The Lakers lost to the Clippers 111-106 on Christmas Day, their 4th straight defeat overall and their 2nd straight loss (in 2 games) to the Clippers. The loss leaves the Lakers in an interesting position of being the top team in the west record wise, but, from an optics standpoint, clearly behind the Clippers (and, potentially, the Bucks) in the race for the most threatening team to win the championship come June.
There are factors that contributed to each loss that surely matter. Be it the newness and general unfamiliarity of how to come together both strategically and from a lineups perspective on opening night to less than ideal health of their star players in Milwaukee and on Christmas Day, the Lakers haven’t yet played a big game vs. the other top contenders under circumstances that were ideal. While these may sound like excuses, it’s also just the truth of these games and that truth matters.
How much that truth matters, however, is open to interpretation.
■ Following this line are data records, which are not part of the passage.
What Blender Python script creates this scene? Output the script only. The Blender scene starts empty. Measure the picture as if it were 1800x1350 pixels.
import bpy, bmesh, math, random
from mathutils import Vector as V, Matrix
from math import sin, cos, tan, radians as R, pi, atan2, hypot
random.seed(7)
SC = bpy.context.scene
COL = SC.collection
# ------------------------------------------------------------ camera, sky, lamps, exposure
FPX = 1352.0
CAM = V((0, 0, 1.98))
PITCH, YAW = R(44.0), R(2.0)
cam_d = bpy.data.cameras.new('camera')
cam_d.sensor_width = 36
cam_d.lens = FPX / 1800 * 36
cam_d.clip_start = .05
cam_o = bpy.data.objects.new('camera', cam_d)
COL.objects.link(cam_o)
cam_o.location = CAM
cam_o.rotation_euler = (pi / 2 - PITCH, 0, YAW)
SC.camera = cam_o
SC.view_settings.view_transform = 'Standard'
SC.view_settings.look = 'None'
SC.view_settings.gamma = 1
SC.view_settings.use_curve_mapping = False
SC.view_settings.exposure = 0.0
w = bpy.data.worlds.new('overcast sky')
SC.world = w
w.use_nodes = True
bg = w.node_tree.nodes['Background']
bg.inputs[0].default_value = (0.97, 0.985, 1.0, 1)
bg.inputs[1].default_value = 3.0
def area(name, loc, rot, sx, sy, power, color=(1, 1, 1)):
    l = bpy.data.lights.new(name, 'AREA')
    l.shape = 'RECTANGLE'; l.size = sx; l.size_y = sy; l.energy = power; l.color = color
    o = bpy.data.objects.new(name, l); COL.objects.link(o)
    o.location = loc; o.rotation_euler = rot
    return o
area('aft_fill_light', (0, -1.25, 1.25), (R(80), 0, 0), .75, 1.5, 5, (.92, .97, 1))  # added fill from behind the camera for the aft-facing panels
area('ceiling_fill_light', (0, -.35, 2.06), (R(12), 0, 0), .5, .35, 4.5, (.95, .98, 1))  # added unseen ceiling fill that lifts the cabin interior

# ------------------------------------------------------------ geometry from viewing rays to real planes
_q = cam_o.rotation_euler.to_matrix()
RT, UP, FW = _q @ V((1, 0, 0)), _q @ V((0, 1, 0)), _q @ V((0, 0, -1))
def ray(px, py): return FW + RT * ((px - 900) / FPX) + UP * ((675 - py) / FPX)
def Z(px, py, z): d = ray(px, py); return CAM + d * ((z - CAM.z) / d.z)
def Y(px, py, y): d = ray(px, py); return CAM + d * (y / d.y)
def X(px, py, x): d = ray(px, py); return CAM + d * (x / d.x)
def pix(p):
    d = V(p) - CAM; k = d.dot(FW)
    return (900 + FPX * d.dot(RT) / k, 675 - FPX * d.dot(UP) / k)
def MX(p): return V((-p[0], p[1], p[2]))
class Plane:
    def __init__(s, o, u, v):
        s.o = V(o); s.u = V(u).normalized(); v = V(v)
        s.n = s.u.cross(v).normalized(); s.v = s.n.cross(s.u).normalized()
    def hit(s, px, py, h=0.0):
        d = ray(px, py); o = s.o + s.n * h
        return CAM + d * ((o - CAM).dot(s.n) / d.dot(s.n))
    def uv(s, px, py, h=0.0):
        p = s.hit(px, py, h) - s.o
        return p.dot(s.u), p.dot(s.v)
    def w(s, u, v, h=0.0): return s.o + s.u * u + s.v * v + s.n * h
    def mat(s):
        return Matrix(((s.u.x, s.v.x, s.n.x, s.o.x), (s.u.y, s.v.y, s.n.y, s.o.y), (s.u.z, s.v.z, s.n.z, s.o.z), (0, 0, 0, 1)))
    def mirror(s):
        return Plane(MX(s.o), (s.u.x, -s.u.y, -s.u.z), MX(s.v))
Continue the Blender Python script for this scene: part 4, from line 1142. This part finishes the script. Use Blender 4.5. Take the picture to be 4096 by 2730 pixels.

Because, in reality, ideal circumstances are rare in the NBA — particularly when it comes to the games that matter in May and June. Someone is always banged up or missing entirely, rotations are shortened to exclude players who could be useful in most scenarios (but maybe not the current one), and the hyper-specific gameplans of the playoffs mean the targeting of your flaws in ways that almost always spell doom for teams that don’t quite measure up.
So, the Lakers falling short in the games they’ve played against the Clippers and Bucks means…something. Maybe that something is that they’re really not as good as those other teams. Maybe it means on those single nights enough small things (and a few big ones) went against them to create a tipping point in those specific games, tilting the contest in their opponent’s favor. Maybe it means that we just need a bigger sample.
Depending on where you sit on the pessimist scale, any of those things seem reasonable. Maybe one of them even seems likely.
Me? There was something that stood out to me in those games that goes beyond the context of those moments. That thing? That the other team seemed to have the best player on the floor each night. That, when there was a key play to be made, it wasn’t that the Lakers didn’t have a guy who could make it,1Because, to be fair, both LeBron and AD made plenty of plays in each of the aforementioned games. but that the guy on the other team was the one who took control. That when there was a run to be snuffed out or added to or a crucial sequence that could shift the balance of the game, it was Giannis or Kawhi who took the reigns and not LeBron or AD.
Maybe in a playoff series that changes. Maybe that’s where the context of familiarity or less than ideal health showed up most. Maybe when it’s the same team over the course of two weeks, the Lakers superstar players will have the guile, skill, and ability to seize the moment. Maybe.
Fact is, though, in these measuring stick games, it’s the other team who walked away knowing that it’s their guy who can do it while the Lakers are thinking more that their guys can. Maybe that will end up being a distinction without a difference in the playoffs. But, through 30-some-odd games in the regular season it’s an actual difference.
And it’s a difference that, for me, right now, matters more than the context or circumstances of those specific games. Small sample size and all.